● **What you are asked to do**
Write out the whole listing, matching it exactly.
Begin
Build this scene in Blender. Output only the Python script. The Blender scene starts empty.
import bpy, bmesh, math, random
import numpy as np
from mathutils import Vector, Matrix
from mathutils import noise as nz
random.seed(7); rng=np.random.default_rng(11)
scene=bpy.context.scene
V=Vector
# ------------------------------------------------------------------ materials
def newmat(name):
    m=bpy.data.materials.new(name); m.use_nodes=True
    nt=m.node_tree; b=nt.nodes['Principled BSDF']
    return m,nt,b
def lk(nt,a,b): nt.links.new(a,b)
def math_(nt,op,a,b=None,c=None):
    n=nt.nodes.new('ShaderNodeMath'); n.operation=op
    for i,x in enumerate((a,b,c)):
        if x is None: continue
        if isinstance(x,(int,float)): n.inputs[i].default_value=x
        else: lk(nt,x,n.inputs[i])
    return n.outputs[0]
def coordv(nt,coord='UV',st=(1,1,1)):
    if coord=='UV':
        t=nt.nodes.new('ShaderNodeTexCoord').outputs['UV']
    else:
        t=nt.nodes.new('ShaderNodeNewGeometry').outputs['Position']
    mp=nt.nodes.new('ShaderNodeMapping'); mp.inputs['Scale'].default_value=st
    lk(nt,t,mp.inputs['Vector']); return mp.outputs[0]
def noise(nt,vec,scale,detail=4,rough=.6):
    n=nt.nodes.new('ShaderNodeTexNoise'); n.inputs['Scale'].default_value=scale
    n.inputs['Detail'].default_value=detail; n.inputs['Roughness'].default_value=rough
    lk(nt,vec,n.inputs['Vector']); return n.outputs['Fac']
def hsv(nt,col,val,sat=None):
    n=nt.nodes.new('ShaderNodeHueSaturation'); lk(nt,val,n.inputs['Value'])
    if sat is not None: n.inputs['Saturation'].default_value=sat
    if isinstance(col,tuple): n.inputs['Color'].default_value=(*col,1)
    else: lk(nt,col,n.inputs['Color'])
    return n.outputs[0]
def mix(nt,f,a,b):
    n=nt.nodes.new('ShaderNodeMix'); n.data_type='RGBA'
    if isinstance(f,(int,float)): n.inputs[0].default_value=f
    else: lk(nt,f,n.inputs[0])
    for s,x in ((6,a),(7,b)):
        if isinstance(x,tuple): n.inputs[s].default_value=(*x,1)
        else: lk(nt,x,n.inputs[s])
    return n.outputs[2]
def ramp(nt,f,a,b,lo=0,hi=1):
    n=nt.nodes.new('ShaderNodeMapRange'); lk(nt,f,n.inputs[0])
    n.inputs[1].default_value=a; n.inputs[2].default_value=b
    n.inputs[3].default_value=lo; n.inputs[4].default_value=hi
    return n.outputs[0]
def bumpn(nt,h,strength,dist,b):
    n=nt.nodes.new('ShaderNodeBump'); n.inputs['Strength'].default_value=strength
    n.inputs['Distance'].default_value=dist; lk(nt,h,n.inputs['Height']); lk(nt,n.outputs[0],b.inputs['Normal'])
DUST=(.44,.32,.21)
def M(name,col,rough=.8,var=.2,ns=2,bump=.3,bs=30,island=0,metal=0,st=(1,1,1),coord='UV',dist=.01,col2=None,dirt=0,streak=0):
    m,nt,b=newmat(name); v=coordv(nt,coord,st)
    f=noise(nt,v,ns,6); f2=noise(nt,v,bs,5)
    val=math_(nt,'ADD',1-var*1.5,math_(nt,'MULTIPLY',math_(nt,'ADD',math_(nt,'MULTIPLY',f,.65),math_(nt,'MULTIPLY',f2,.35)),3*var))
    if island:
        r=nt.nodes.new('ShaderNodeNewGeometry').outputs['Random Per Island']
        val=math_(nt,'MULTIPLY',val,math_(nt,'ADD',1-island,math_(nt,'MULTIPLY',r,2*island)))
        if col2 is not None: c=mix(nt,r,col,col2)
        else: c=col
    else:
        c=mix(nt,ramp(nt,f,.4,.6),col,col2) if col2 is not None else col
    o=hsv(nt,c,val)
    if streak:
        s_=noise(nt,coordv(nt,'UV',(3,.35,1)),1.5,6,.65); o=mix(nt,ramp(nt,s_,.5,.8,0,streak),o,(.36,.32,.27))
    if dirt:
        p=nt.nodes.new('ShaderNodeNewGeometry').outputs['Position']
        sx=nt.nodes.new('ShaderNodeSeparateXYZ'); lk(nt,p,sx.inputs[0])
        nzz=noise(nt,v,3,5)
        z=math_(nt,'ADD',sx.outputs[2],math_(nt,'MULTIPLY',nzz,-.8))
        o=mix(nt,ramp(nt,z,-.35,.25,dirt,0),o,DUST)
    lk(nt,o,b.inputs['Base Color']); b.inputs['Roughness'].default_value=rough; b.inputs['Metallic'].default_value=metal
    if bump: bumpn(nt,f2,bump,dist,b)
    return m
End
● **Solution**
Build this scene in Blender. Output only the Python script. The Blender scene starts empty.
import bpy, bmesh, math, random
import numpy as np
from mathutils import Vector, Matrix
from mathutils import noise as nz
random.seed(7); rng=np.random.default_rng(11)
scene=bpy.context.scene
V=Vector
# ------------------------------------------------------------------ materials
def newmat(name):
    m=bpy.data.materials.new(name); m.use_nodes=True
    nt=m.node_tree; b=nt.nodes['Principled BSDF']
    return m,nt,b
def lk(nt,a,b): nt.links.new(a,b)
def math_(nt,op,a,b=None,c=None):
    n=nt.nodes.new('ShaderNodeMath'); n.operation=op
    for i,x in enumerate((a,b,c)):
        if x is None: continue
        if isinstance(x,(int,float)): n.inputs[i].default_value=x
        else: lk(nt,x,n.inputs[i])
    return n.outputs[0]
def coordv(nt,coord='UV',st=(1,1,1)):
    if coord=='UV':
        t=nt.nodes.new('ShaderNodeTexCoord').outputs['UV']
    else:
        t=nt.nodes.new('ShaderNodeNewGeometry').outputs['Position']
    mp=nt.nodes.new('ShaderNodeMapping'); mp.inputs['Scale'].default_value=st
    lk(nt,t,mp.inputs['Vector']); return mp.outputs[0]
def noise(nt,vec,scale,detail=4,rough=.6):
    n=nt.nodes.new('ShaderNodeTexNoise'); n.inputs['Scale'].default_value=scale
    n.inputs['Detail'].default_value=detail; n.inputs['Roughness'].default_value=rough
    lk(nt,vec,n.inputs['Vector']); return n.outputs['Fac']
def hsv(nt,col,val,sat=None):
    n=nt.nodes.new('ShaderNodeHueSaturation'); lk(nt,val,n.inputs['Value'])
    if sat is not None: n.inputs['Saturation'].default_value=sat
    if isinstance(col,tuple): n.inputs['Color'].default_value=(*col,1)
    else: lk(nt,col,n.inputs['Color'])
    return n.outputs[0]
def mix(nt,f,a,b):
    n=nt.nodes.new('ShaderNodeMix'); n.data_type='RGBA'
    if isinstance(f,(int,float)): n.inputs[0].default_value=f
    else: lk(nt,f,n.inputs[0])
    for s,x in ((6,a),(7,b)):
        if isinstance(x,tuple): n.inputs[s].default_value=(*x,1)
        else: lk(nt,x,n.inputs[s])
    return n.outputs[2]
def ramp(nt,f,a,b,lo=0,hi=1):
    n=nt.nodes.new('ShaderNodeMapRange'); lk(nt,f,n.inputs[0])
    n.inputs[1].default_value=a; n.inputs[2].default_value=b
    n.inputs[3].default_value=lo; n.inputs[4].default_value=hi
    return n.outputs[0]
def bumpn(nt,h,strength,dist,b):
    n=nt.nodes.new('ShaderNodeBump'); n.inputs['Strength'].default_value=strength
    n.inputs['Distance'].default_value=dist; lk(nt,h,n.inputs['Height']); lk(nt,n.outputs[0],b.inputs['Normal'])
DUST=(.44,.32,.21)
def M(name,col,rough=.8,var=.2,ns=2,bump=.3,bs=30,island=0,metal=0,st=(1,1,1),coord='UV',dist=.01,col2=None,dirt=0,streak=0):
    m,nt,b=newmat(name); v=coordv(nt,coord,st)
    f=noise(nt,v,ns,6); f2=noise(nt,v,bs,5)
    val=math_(nt,'ADD',1-var*1.5,math_(nt,'MULTIPLY',math_(nt,'ADD',math_(nt,'MULTIPLY',f,.65),math_(nt,'MULTIPLY',f2,.35)),3*var))
    if island:
        r=nt.nodes.new('ShaderNodeNewGeometry').outputs['Random Per Island']
        val=math_(nt,'MULTIPLY',val,math_(nt,'ADD',1-island,math_(nt,'MULTIPLY',r,2*island)))
        if col2 is not None: c=mix(nt,r,col,col2)
        else: c=col
    else:
        c=mix(nt,ramp(nt,f,.4,.6),col,col2) if col2 is not None else col
    o=hsv(nt,c,val)
    if streak:
        s_=noise(nt,coordv(nt,'UV',(3,.35,1)),1.5,6,.65); o=mix(nt,ramp(nt,s_,.5,.8,0,streak),o,(.36,.32,.27))
    if dirt:
        p=nt.nodes.new('ShaderNodeNewGeometry').outputs['Position']
        sx=nt.nodes.new('ShaderNodeSeparateXYZ'); lk(nt,p,sx.inputs[0])
        nzz=noise(nt,v,3,5)
        z=math_(nt,'ADD',sx.outputs[2],math_(nt,'MULTIPLY',nzz,-.8))
        o=mix(nt,ramp(nt,z,-.35,.25,dirt,0),o,DUST)
    lk(nt,o,b.inputs['Base Color']); b.inputs['Roughness'].default_value=rough; b.inputs['Metallic'].default_value=metal
    if bump: bumpn(nt,f2,bump,dist,b)
    return m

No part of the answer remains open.